Kemudian, Adilson telah berhasil diamankan oleh seorang polisi dan mengamankan dirinya ke ruang ganti. Akan tetapi, saat dia berusaha masuk ke ruang ganti, ada oknum suporter yang menyerang dua orang pihak keamanan atau polisi.

Namun, kedua orang pihak keamanan itu tak mampu menghadapi jumlah Oknum suporter itu yang lebih banyak darinya. Sehingga, Adilson menyebut mereka pun membunuh dua orang pihak keamanan itu. Dari sinilah, polisi mulai geram dan menembakkan sejumlah gas air mata baik di lapangan maupun ke arah tribun.

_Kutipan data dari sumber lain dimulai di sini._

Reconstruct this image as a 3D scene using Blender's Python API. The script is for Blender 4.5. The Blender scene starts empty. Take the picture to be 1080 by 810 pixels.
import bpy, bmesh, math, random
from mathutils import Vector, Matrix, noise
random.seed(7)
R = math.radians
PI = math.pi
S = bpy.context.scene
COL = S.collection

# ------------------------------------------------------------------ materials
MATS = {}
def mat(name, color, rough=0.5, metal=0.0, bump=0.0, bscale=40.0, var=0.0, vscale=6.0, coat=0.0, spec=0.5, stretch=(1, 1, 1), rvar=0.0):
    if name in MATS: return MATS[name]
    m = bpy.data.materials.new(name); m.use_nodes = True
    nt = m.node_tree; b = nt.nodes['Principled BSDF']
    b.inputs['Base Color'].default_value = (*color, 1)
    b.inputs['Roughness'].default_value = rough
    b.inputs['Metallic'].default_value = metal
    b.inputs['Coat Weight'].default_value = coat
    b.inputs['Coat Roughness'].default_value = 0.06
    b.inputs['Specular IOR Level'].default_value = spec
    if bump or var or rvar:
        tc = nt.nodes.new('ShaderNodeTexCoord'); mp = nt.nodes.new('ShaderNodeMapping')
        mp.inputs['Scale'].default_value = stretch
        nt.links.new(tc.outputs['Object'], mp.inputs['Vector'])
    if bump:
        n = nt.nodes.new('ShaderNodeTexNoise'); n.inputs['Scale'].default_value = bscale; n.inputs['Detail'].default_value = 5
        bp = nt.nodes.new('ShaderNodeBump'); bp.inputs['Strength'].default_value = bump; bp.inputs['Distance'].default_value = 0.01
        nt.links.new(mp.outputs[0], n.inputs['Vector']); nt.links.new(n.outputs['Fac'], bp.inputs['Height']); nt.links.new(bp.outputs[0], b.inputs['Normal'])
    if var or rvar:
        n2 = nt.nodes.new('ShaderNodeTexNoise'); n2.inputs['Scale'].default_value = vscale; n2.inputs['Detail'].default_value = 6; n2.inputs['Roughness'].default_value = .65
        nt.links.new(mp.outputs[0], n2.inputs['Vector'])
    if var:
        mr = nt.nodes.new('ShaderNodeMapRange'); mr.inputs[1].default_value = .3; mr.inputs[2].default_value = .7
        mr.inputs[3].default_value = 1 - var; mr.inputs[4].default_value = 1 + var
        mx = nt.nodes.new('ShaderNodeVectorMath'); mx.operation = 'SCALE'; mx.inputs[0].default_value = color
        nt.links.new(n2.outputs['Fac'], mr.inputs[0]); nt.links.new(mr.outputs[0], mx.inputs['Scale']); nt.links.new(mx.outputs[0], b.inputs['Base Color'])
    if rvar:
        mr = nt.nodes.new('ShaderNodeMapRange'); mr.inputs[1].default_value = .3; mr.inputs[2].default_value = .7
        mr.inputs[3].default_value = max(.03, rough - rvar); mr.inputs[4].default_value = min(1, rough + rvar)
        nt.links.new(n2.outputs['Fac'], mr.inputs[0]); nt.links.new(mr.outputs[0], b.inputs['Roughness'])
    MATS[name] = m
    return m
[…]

“Seorang polisi datang dan membantu saya, saya berhasil melarikan diri dan berlari ke ruang ganti. Setelah kami masuk, kebiadaban terjadi. Mereka menyerbu, polisi mencoba menahan mereka, tetapi mereka tidak bisa, hanya ada sedikit agen (pihak keamanan) untuk (menahan) begitu banyak orang. Kemudian mereka membunuh atau menginjak-injak dua agen (pihak keamanan) yang meninggal. Setelah itu, pemberontakan polisi hebat dan mereka mulai menjatuhkan bom. Dan kemudian kebiadaban dimulai," tutupnya.
Adilson berlindung di ruang ganti bersama rekan-rekannya selama beberapa jam, tanpa mengetahui apa yang sebenarnya terjadi di lapangan. Adapun, gas air mata itu juga diarahkan ke tribun penonton. Akibatnya, pendukung yang berada di tribun berdesakkan untuk menyelamatkan diri dari pedihnya asap gas air mata. Selain itu, juga ada yang terinjak-injak, serta sesak napas. Secara keseluruhan, tragedi ini menyebabkan 125 orang meninggal dunia dan ratusan lainnya luka-luka.